妖の掟 :: 誉田哲也

2019年11月3日

妖シリーズ

本書『妖の掟』は、「妖シリーズ」の第二巻目となる長編の伝奇アクション小説です。

エンターテイメント小説としては面白い物語だといえますが、誉田哲也作品の中では特別なものではないと感じました。

それまで住んでいたぼろアパートを追い出された紅鈴欣治の二人は、チンピラに痛めつけられていた辰巳圭一という男を助け、彼のアパートに転がり込むことになる。
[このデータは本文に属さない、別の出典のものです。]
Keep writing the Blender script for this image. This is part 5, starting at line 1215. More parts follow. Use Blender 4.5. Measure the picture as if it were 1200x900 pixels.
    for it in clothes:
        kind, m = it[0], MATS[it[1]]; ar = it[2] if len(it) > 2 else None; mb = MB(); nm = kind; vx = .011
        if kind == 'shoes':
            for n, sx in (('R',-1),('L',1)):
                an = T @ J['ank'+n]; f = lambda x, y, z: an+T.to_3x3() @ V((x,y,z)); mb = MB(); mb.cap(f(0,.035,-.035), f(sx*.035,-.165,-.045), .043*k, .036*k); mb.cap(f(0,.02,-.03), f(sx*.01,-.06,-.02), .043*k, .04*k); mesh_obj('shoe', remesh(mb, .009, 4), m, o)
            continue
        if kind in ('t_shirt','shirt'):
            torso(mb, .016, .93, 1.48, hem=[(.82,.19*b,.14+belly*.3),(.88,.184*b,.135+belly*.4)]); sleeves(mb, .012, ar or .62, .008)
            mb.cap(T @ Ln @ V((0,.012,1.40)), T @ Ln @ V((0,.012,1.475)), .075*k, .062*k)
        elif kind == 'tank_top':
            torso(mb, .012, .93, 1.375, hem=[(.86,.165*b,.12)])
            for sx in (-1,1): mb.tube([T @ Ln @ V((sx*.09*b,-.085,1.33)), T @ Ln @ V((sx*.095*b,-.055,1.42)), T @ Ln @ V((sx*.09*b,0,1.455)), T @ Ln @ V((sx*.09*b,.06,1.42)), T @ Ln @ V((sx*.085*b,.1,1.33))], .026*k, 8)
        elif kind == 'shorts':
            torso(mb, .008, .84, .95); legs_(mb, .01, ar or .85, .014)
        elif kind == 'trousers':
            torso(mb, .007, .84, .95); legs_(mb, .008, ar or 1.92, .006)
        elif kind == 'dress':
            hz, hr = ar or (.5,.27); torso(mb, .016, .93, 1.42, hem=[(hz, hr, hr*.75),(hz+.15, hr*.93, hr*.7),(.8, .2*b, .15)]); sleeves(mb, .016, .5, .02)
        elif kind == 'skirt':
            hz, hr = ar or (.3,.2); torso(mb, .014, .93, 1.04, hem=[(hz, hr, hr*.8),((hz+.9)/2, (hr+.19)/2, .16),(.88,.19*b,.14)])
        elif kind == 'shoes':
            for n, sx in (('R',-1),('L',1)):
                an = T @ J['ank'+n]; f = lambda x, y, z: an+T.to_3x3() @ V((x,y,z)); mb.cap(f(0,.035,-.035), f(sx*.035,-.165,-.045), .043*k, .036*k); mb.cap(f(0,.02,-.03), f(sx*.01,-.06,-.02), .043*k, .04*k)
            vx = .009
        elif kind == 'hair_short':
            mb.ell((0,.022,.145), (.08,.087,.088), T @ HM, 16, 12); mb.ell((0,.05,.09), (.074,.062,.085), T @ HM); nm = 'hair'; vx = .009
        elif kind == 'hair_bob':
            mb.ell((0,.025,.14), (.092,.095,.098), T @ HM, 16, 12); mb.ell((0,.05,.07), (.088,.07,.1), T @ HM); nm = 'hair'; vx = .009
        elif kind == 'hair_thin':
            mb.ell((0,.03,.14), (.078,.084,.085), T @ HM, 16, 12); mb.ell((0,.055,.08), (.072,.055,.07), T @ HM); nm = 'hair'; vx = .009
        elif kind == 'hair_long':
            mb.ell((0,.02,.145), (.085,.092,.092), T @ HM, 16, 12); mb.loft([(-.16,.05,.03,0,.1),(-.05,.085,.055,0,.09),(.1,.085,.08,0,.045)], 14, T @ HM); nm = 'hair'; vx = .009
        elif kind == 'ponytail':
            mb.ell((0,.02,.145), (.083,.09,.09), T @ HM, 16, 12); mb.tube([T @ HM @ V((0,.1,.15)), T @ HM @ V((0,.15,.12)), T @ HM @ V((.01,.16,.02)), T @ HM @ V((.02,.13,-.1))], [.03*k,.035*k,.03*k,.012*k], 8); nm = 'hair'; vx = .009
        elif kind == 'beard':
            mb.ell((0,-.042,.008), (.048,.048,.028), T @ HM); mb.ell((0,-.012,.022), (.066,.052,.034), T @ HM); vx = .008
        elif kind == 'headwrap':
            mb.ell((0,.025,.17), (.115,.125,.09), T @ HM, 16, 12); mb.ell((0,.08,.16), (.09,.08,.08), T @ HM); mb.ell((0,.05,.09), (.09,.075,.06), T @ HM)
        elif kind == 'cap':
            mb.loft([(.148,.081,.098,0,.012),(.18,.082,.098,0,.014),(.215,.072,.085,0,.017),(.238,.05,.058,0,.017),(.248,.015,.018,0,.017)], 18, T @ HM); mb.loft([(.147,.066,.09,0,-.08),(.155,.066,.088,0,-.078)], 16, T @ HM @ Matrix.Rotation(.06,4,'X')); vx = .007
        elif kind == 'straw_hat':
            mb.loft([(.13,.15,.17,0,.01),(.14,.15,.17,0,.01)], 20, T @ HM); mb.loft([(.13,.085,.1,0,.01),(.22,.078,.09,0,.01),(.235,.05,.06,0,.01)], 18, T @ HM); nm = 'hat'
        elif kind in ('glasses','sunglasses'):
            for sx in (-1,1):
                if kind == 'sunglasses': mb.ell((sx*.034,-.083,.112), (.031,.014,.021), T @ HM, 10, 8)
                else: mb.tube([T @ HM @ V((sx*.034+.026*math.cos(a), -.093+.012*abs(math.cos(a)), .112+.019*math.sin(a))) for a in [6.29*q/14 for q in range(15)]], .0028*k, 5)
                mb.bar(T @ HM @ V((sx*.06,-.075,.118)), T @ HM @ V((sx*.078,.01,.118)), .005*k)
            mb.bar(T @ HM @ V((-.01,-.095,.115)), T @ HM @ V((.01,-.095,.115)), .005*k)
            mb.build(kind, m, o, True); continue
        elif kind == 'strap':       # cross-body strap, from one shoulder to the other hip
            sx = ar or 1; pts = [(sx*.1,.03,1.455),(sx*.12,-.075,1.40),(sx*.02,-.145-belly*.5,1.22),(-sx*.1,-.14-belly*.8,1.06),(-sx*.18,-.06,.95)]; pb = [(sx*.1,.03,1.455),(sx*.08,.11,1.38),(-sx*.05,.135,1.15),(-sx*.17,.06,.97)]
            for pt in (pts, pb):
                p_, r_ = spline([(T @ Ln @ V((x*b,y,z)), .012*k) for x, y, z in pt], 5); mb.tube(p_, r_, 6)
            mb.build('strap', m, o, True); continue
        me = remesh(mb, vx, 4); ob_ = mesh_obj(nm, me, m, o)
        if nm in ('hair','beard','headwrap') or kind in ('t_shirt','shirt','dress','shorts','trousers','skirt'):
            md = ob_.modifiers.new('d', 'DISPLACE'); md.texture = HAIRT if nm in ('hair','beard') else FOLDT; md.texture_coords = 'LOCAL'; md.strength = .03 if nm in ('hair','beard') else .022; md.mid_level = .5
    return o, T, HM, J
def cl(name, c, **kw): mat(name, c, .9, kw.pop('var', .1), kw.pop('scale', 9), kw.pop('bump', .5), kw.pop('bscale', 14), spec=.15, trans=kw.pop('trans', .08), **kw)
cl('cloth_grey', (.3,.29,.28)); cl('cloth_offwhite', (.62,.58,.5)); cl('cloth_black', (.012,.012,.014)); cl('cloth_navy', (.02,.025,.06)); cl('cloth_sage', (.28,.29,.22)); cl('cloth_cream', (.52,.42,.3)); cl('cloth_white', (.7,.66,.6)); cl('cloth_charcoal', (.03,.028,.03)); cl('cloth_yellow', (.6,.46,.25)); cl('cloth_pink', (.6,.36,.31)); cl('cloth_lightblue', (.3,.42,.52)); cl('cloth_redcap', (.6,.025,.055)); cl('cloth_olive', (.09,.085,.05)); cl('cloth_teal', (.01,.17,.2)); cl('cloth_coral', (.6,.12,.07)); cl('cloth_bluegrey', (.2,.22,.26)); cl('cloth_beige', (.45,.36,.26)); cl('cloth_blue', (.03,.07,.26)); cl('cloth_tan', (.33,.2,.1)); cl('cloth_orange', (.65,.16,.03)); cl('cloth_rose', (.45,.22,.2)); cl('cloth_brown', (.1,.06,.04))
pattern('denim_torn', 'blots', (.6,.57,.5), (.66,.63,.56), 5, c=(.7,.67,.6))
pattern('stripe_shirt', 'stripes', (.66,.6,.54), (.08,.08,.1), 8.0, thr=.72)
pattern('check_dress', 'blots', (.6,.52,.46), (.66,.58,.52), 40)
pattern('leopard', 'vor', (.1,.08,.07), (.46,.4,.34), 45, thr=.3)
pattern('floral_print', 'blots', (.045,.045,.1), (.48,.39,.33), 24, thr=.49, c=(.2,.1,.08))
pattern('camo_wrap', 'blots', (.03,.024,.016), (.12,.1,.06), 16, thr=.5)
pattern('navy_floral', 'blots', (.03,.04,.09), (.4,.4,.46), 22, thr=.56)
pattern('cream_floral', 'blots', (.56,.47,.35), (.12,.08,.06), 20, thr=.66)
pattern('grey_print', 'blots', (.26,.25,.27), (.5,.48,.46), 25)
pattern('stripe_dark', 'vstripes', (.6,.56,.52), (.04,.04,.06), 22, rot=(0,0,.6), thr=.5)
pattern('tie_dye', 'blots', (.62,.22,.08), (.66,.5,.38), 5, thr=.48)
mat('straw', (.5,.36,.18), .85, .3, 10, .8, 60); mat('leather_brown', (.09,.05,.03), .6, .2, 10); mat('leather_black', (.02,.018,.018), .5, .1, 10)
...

その辰巳圭一という男は、暴力団に指示されるままに盗聴器を仕掛けたりしていたが、そのうちに様々な情報の収集なども請け負うようになっていた。

ところが、暴力団の抗争の激化と共に、とんでもないことを命じられ、どうしようもなくなっていく辰巳圭一だった。

本書『妖の掟』は、前巻『妖の華』の前日譚であり、『妖の華』の中での会話に出てきていた「大和会系組長連続殺害」事件の詳細を一変の物語として仕上げたものです。

そもそも『妖の華』は作者誉田哲也のデビュー作であり、第2回ムー伝奇ノベル大賞優秀賞を受賞した作品であって、その章にふさわしい面白さを持っていた作品だといえます。

作者によれば、先に書いた『妖の華』での組長連続殺害事件についてそれなりのイメージを持っていた、とのことなので、それが十七年後に書かれたとしても何も不思議ではなさそうです。

本書『妖の掟』が、誉田哲也作品の中であらためて取り上げて評価するほどの作品かと言えば首をかしげざるを得ませんが、本書のみを取り上げればそれはやはり面白小説だという他はありません。

当然のことではありますが、和風の吸血鬼物語として、ニンニクや十字架には強いものの、太陽光線、特に紫外線には全く弱い吸血鬼が、その強靭な身体能力を生かしてのバイオレンスアクションを見せるます。

加えて、人形と見まがうほどの美貌の持ち主の紅鈴が繰り広げるエロスの場面と、伝奇アクション分野でのエンターテイメント小説としてはこれ以上ない設定ともいえるのです。

つまりは、エロスとバイオレンスが好みではないという人以外は、それなりに楽しむことのできる作品だといえるのです。